Part 7: Explanation of how market structures determine the pricing and output decision of business
A product or a service fails to perform well in situations where there is no market. The main structure of a market that influences pricing is supply and demand. Prices normally drop when the supply is high. However, they would go up when the demand is high . Any product or service has to have a market in order for it to flourish. Business managers and economists use the principle of supply and demand to determine the pricing and output decision of companies . However, the type of market structure also plays a role in determining the pricing and output decision . The importance and implication of market structures applies to both short run and long run decision. These decisions can either be focusing on market entry or changing business capacity . For instance a business that intends to expand its frontiers or enter a new market will have to make consideration of the market structure and the principle of supply and demand. Essentially, businesses have to be designed in a manner that suits its operating market environment . For instance, a business that operates in a market where it is the sole supplier of a product which it has patented will have different decisions output and pricing compared to a similar business operating in tight and competitive market .
A market structure basically refers to the characteristics of a market. This ranges from organizational to competitive characteristics because these are the main features that can best describe a market. There are four main types of market structure which have been classified by economic scholars . They include: oligopoly, monopolistic competition, monopoly, and perfect competition.
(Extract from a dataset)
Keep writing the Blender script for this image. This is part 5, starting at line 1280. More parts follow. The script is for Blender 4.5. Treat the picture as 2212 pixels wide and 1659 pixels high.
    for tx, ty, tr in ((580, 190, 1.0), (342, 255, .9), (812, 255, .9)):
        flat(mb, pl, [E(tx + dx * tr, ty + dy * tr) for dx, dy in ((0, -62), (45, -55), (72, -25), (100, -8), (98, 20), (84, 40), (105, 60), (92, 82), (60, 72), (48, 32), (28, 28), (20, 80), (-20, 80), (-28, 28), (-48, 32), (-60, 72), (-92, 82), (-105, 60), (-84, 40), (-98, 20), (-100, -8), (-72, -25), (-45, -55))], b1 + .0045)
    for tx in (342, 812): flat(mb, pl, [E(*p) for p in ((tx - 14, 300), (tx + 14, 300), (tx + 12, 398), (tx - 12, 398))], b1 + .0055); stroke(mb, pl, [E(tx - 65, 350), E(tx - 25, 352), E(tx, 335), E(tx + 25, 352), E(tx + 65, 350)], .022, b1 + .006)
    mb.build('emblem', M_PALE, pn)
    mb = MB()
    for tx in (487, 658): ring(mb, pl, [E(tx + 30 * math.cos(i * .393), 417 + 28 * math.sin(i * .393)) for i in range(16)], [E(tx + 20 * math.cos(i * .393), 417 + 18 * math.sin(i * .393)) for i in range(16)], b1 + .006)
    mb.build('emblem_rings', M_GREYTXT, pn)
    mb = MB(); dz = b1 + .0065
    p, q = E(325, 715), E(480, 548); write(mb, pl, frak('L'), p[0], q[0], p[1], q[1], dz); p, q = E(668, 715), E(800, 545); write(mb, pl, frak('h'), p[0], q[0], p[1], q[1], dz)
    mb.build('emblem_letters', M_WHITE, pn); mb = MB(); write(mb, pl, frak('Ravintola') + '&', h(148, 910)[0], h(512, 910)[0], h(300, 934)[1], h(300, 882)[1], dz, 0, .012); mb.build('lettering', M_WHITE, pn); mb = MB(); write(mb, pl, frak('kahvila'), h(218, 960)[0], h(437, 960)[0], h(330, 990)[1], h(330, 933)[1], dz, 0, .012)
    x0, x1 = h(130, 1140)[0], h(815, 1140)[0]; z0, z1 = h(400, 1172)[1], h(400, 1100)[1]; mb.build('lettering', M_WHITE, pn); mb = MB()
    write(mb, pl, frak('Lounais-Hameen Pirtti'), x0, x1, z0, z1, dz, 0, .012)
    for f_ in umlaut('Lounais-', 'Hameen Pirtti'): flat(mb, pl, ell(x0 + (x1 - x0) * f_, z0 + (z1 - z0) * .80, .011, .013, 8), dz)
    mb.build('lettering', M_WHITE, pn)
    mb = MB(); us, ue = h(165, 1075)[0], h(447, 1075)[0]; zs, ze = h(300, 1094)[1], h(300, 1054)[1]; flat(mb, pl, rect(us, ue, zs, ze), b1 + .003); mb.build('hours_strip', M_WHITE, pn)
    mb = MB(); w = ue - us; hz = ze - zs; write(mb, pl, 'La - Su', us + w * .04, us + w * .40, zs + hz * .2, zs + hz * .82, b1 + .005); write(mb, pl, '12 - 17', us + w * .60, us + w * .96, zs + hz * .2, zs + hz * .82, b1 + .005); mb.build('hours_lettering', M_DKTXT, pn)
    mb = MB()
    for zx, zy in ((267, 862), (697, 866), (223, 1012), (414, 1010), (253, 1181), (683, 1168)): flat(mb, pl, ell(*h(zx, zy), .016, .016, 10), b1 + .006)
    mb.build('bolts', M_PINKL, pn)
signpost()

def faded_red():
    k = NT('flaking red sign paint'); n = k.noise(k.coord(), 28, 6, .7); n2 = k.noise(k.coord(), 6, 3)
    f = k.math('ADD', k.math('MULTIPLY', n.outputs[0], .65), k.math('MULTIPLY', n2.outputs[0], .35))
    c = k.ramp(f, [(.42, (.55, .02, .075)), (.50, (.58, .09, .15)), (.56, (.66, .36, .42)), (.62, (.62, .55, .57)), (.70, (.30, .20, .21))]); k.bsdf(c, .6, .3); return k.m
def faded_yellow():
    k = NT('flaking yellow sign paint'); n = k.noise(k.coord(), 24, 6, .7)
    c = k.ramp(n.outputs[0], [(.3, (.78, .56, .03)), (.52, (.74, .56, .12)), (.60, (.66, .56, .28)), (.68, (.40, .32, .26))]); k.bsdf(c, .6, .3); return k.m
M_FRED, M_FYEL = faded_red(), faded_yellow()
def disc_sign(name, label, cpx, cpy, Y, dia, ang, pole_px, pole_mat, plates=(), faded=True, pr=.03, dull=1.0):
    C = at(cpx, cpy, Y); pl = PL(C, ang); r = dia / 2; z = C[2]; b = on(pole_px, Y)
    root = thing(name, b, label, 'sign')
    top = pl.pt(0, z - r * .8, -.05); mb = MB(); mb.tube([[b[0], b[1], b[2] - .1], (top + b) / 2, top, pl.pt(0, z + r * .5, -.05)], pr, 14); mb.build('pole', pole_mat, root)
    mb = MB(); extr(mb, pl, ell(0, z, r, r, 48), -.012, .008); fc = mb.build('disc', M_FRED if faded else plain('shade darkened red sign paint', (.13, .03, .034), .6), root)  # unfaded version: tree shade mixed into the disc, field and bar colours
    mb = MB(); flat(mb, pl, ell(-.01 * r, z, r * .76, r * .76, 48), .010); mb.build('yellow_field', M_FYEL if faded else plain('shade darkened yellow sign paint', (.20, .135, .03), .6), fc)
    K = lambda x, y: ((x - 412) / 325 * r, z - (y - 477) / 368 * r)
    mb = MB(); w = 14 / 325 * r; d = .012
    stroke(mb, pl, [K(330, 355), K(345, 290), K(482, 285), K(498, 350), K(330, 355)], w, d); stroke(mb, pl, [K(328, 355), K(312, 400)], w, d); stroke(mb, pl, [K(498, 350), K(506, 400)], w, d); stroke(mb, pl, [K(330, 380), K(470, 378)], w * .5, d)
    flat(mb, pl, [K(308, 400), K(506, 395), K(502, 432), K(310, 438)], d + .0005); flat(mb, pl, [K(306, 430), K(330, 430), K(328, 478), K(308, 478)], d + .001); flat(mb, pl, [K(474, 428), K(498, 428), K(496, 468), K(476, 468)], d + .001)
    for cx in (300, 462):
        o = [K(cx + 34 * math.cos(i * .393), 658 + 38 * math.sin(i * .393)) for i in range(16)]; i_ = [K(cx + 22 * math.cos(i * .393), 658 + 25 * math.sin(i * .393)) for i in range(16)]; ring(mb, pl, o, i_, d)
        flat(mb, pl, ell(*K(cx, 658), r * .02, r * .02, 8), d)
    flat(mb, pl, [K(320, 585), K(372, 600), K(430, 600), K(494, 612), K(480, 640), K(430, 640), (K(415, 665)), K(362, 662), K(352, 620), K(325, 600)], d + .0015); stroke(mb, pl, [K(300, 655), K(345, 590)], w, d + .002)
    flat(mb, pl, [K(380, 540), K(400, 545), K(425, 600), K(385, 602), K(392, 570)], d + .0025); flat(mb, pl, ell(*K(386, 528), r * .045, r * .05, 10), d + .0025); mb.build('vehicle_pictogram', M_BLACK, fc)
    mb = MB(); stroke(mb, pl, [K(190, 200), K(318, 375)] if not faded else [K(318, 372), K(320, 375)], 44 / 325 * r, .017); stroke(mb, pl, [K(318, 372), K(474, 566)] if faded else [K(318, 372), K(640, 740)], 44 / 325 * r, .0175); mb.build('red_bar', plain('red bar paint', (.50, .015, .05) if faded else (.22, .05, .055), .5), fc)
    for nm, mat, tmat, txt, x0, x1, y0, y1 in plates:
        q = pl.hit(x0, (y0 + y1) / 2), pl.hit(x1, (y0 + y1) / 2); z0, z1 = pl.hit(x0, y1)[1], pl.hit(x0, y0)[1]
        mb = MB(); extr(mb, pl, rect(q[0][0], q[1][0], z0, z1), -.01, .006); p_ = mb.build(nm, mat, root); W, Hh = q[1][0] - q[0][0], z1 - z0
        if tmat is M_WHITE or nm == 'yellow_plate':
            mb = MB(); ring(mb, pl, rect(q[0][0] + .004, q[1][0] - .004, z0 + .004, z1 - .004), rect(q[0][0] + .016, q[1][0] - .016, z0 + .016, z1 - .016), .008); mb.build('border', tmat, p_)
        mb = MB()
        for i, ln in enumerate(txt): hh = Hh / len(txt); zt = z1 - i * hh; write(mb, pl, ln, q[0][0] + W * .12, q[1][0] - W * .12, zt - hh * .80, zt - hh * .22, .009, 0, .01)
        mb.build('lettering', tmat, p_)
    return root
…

In oligopoly, a small number of well established firms dominate a large share of the market; in monopolistic competition, there are numerous firms in a market each enjoying a small share of it ; in monopoly, a market is dominated by a single firm or company, perfect competition is characterized by a perfect demand curve, market structures that have no restriction to entry, and unrestricted number of consumers and producers.
Market structure influences decision regarding pricing. Most of studies conducted to develop an understanding of market structure have focused on the pricing strategies and the nature of competition within each structure. Pricing is influenced depending on the structure of the market. For instance, if a market is highly competitive, the industries will dictate and set the prices . The main reason why market structures influence pricing is because the nature of supply and demand is different in the various market structures. Additionally, the market structure may influence pricing because of the fact that it determines the ease of entry into a market . A competitive market structure experiences a high supply of goods and services since there are several companies trying to survive in the overcrowded market . According to the principle of supply and demand, when the supply is high, prices of commodities are most likely to drop. Therefore, in a competitive market structure, businesses are forced to reduce the prices of their goods and services.
Conclusion
The paper has assessed the business environment in relation to mechanism of various markets and government intervention measures. Running a business may be a real challenge because of the dynamics of the market. It is the duty of managers to evaluate the business environment in which they operate and ensure it is always favorable for their businesses.